Please stop doing that. You are just wasting energy.


Las vegas called, they want you to know they have the brightest and most energy consuming lightsource* in the world blasting at the sky, drawing fambling addicts like a moth to a flame.

*excluding laser research laboratories and weapons.


The luxor light was originally 39 Xenon bulbs running at 7 kW each. 243 kW wasn't that much energy to start, but they actually run only half the bulbs now on a rotating basis. So about 120 kW.

The light costs about $51 an hour. Arguably the smallest expense involved in running a casino hotel 24 hours a day. Less than a rounding error.

They cut back to half-brightness not because of money, or energy, but because they thought the light pollution was a little excessive.

The strip is mostly solar-powered so the Luxor is basically just taking sunlight and beaming it back up into the sky.

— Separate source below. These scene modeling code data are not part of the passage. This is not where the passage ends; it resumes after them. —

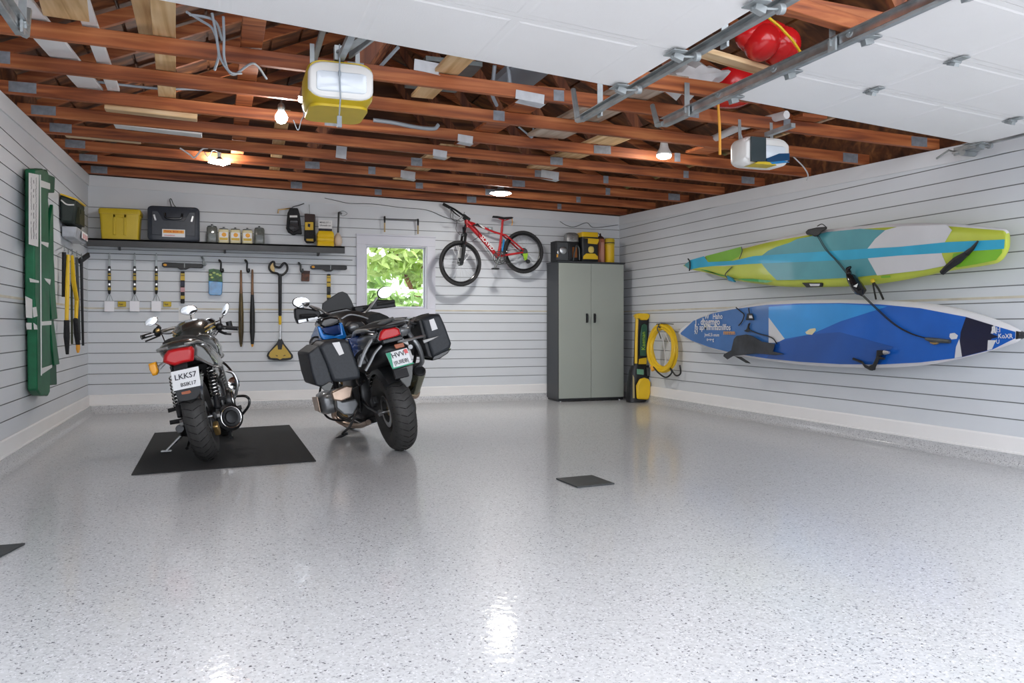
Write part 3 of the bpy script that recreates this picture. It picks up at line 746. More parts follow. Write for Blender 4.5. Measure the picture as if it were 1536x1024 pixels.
# yellow strap hanging
for (x0_, y0_, x1_, y1_, lb) in ((1077, 150, 1080, 232, 'orange strap hanging below the trusses between the door tracks'),):
    a, b = at_y(x0_, y0_, 4.95), at_y(x1_, y1_, 4.98)
    mb = MB().tube(bez([at_y(1077, 112, 4.95), a, (a+b)/2+Vector((.005, 0, 0)), b]), [.010]*25, 6)
    M['orange'] = mat('orange_webbing', (0.85, 0.40, 0.05), 0.6)
    o = link('strap', mb, 'orange'); tag(o, lb, 'strap')
# white pipe
a, b = at_y(1090, 232, 5.3), at_y(1215, 170, 4.6)
o = link('pipe', MB().tube([at_y(1062, 212, 5.9), at_y(1110, 190, 5.4), at_y(1180, 172, 4.9)], .03, 12), 'white_board'); tag(o, 'fat white pipe among the trusses above the white opener', 'pipe')
# wiring
def cable(label, pts, r=.006, m='cable', y=None, sub=8):
    P = [at_y(px, py, yy) for px, py, yy in pts]
    o = link('cable', MB().tube(bez(P, sub), r, 6), m); tag(o, label, 'cable'); return o
T = thing('cable_bundle', 'bundle of grey cables drooping between the trusses left of the opener', 'cable', at_y(325, 60, 4.7))
for pts in (((280, 18, 4.5), (300, 30, 4.6), (320, 45, 4.66), (328, 80, 4.7), (322, 105, 4.8)),
            ((318, 20, 4.5), (324, 50, 4.6), (330, 85, 4.7), (345, 108, 4.8), (362, 110, 4.9)),
            ((335, 25, 4.5), (336, 55, 4.6), (337, 90, 4.7), (350, 112, 4.9), (380, 95, 5.0), (400, 118, 5.2)),
            ((285, 22, 4.4), (310, 26, 4.5), (325, 35, 4.6), (333, 60, 4.7))):
    link('cable', MB().tube(bez([at_y(*q) for q in pts]), .007, 6), 'cable', T)
cable('grey cable sagging over the third row of trusses on the left', ((140, 122, 6.5), (190, 128, 6.5), (240, 133, 6.5), (300, 134, 6.5), (352, 138, 6.6)), .009)
cable('thin looped cable hanging behind the disc lamp', ((270, 222, 8.035), (285, 232, 8.035), (292, 236, 8.035), (303, 224, 8.035), (312, 222, 8.035)), .008, 'cable_w')
cable('pair of cables rising just behind the edge of the wide door', ((742, 98, 5.4), (740, 118, 5.45), (738, 140, 5.6), (745, 158, 5.755)), .014)
cable('second cable rising behind the edge of the wide door, right one', ((762, 100, 5.4), (764, 120, 5.4), (765, 130, 5.4)), .016)
cable('grey tubing lying along a truss right of the yellow opener', ((560, 180, 6.51), (590, 184, 6.51), (620, 190, 6.51), (650, 193, 6.51), (658, 187, 6.51)), .016)
cable('cable curling up past the right side of the yellow opener', ((548, 130, 5.3), (560, 112, 5.2), (575, 95, 5.1), (598, 70, 5.0)), .012)
cable('thin wire fork under the sixth truss below the round bulb', ((440, 180, 6.522), (447, 195, 6.522), (452, 180, 6.522), (456, 172, 6.4), (453, 158, 6.2)), .004)
cable('fine white wire hanging between the orange strap and the white opener', ((1110, 198, 5.4), (1118, 215, 5.4), (1135, 222, 5.5)), .005, 'cable_w')
cable('white wire curling above the right wall past the opener', ((1190, 235, 5.8), (1205, 250, 5.9), (1212, 262, 6.0), (1210, 270, 6.1)), .006, 'cable_w')
cable('dangling cable between two trusses above the bicycle', ((778, 190, 6.515), (790, 200, 6.515), (798, 206, 6.515), (800, 192, 6.515)), .008)
# dark sheet goods stored in the roof behind the door edge
def sheet(label, x0, y0, x1, y1, yy, m, th=.03, cat='panel', name='panel'):
    a, b = at_y(x0, y1, yy), at_y(x1, y0, yy)
    o = link(name, MB().obox(((a.x+b.x)/2, yy+.35, max(a.z, b.z, chord_top(a.x, yy)+.05)), (abs(b.x-a.x), .66, th)), m, smooth=False); return tag(o, label, cat)
sheet('dark grey panel lying on the trusses behind the wide door', 640, 95, 725, 175, 5.2, 'dark_steel')
sheet('bluish grey duct board lying on the trusses right of the dark panel', 770, 100, 830, 150, 5.3, 'cable', .05)
# paper backed insulation scraps on the truss edges
M['insul'] = mat('silver_paper', (0.55, 0.57, 0.60), 0.6, vary=.12, scale=14, bump=.3)
for i, (px, py, w_, h_, lb) in enumerate(((640, 100, .16, .07, 'behind the wide door near the opener'), (795, 145, .20, .06, 'on the first truss behind the door, right half'), (698, 208, .13, .06, 'with print on the third truss behind the door'), (660, 230, .13, .06, 'with print on the fourth truss behind the door'), (612, 262, .16, .08, 'hanging under the far trusses left of the saucer lamp'), (512, 228, .10, .12, 'hanging right below the yellow opener'), (825, 262, .2, .08, 'near the far trusses right of the saucer lamp'))):
    k = min(range(len(TR_Y)), key=lambda k: abs(at_ceil(px, py, -.05).y-TR_Y[k])); yy = TR_Y[k]-.028
    p = at_y(px, py, yy)
    mb = MB().obox(p, (w_, .002, h_), (0, .08, 0)).obox(p+Vector((w_*.1, .05, -h_/2)), (w_*.9, .1, .002), (0, .12, 0))
    o = link('paper_scrap', mb, 'insul', smooth=False); tag(o, 'silver grey paper scrap '+lb, 'paper scrap')

# ================================================================== left wall
def inplane(pts, n, d0, d1):
    return pts
def wall_prism(mb, pts, n, t):                   # flat outline with thickness t towards the room
    n = Vector(n)
    return mb.prism([Vector(p) for p in pts], n*t)
M['green'] = mat('green_nylon', (0.004, 0.115, 0.045), 0.5, vary=.25, scale=8, bump=.15)
M['green_d'] = mat('dark_green_nylon', (0.004, 0.075, 0.032), 0.55, vary=.2, scale=8)
M['white_tape'] = mat('white_tape', (0.74, 0.75, 0.74), 0.5)
LF = lambda px, py, o: at_left(px, py, o)
# folded green case, front piece
T = thing('folded_canopy', 'long flat green case with a big white label hanging on the left wall', 'case', LF(48, 594, .03))
def slab(mb, px, o, t):
    return mb.prism([LF(a, b, o) for a, b in px], X*t)
mb = slab(MB(), [(37, 253), (50, 252), (59, 259), (58, 300), (60, 400), (61, 480), (61, 588), (58, 594), (46, 593), (41, 585), (40, 480), (37, 445), (37, 330)], .02, .07)
link('case', mb, 'green', T, bevel=.012, seg=3)
mb = slab(MB(), [(43, 259), (58, 262), (57, 370), (43, 366)], .0905, .002); o = link('paper_label', mb, 'paper', T, smooth=False); plab(o, 'tall white printed label')
mb = MB()
r = random.Random(3)
for col in (0, 1, 2):
    a = [LF(47+3.6*col, 266+i*4.4, .094) for i in range(22)]
    for i in range(0, 21):
        if r.random() < .8: mb.beam(a[i]+Y*r.uniform(-.012, .012), a[i+1]+Y*r.uniform(-.012, .012), .010 if col == 1 else .005, .001, up=(1, 0, 0))
link('print', mb, 'ink', o, smooth=False)
for px in ([(38, 444), (48, 449), (48, 477), (39, 476)], [(49, 461), (54, 460), (56, 474), (50, 476)], [(39, 484), (47, 484), (47, 494), (40, 494)], [(50, 484), (55, 488), (56, 494), (51, 494)], [(44, 417), (58, 421), (58, 424), (45, 423)]):
    link('label', slab(MB(), px, .0905, .002), 'white_tape', T, smooth=False)
mb = MB().beam(LF(60.5, 262, .10), LF(62, 563, .10), .014, .006, up=(1, 0, 0)); link('piping', mb, 'white_tape', T, smooth=False)
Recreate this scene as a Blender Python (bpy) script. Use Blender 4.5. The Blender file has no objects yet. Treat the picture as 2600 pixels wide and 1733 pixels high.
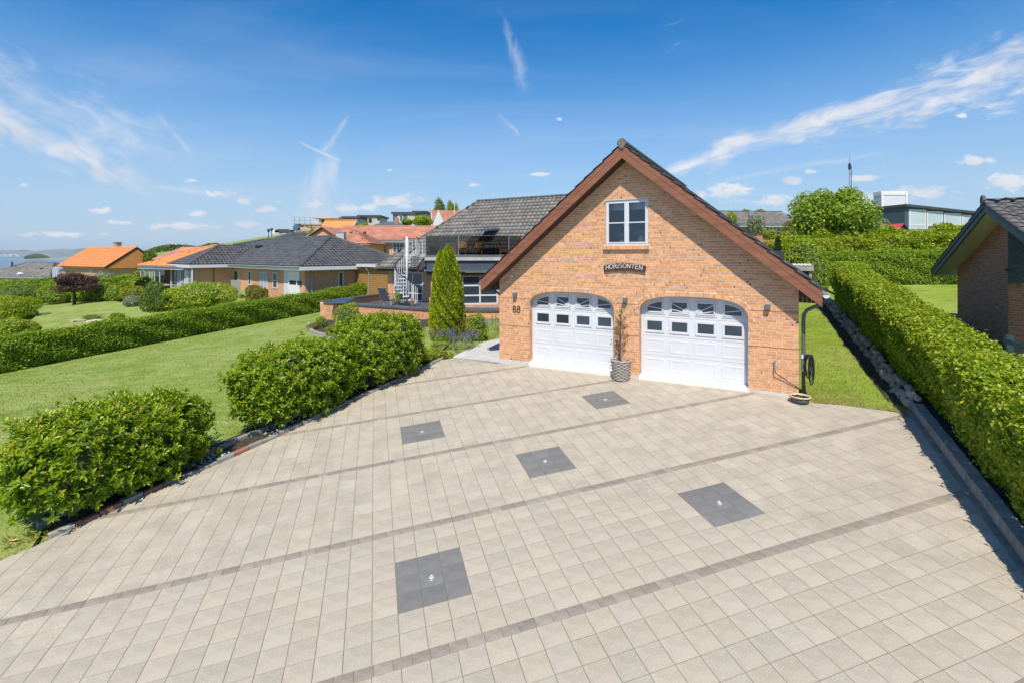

It's not like you could take that energy and ship it elsewhere, or do something more productive with it. The Strip's solar plant exists because of The Strip. If the Strip didn't exist then you'd just have sunlight hitting rocks in the middle of the desert like everywhere else in Nevada.

Oh, and moths to a flame? That's literal. There's an entire ecosystem built up around the moths who flock to the Luxor, the bats that eat those moths, and the owls that eat those bats.


they should also stop that


But gaming is fine, that's not a waste of energy at all.


Well.. yes?


I didn't encourage or discourage gaming. Also, mining means stressing the GPU 24-7, gaming is occasional. ... if you're gaming 24-7, then please stop doing that to, it's not good for your physical and emotional well-being :-(


In reality most mining happen with under-clocked GPU cores (and admittedly overclocked VRAM), and at very stable temperatures. The GPU that is used 24/7 for mining will be far less stressed than a GPU that is powered on and off, and cycles through a lot of thermal changes throughout the day


So, will the occasional gaming work still consume more energy / produce more heat?


Please continue being butthurt because you don’t understand the value of energy. It’s super cute.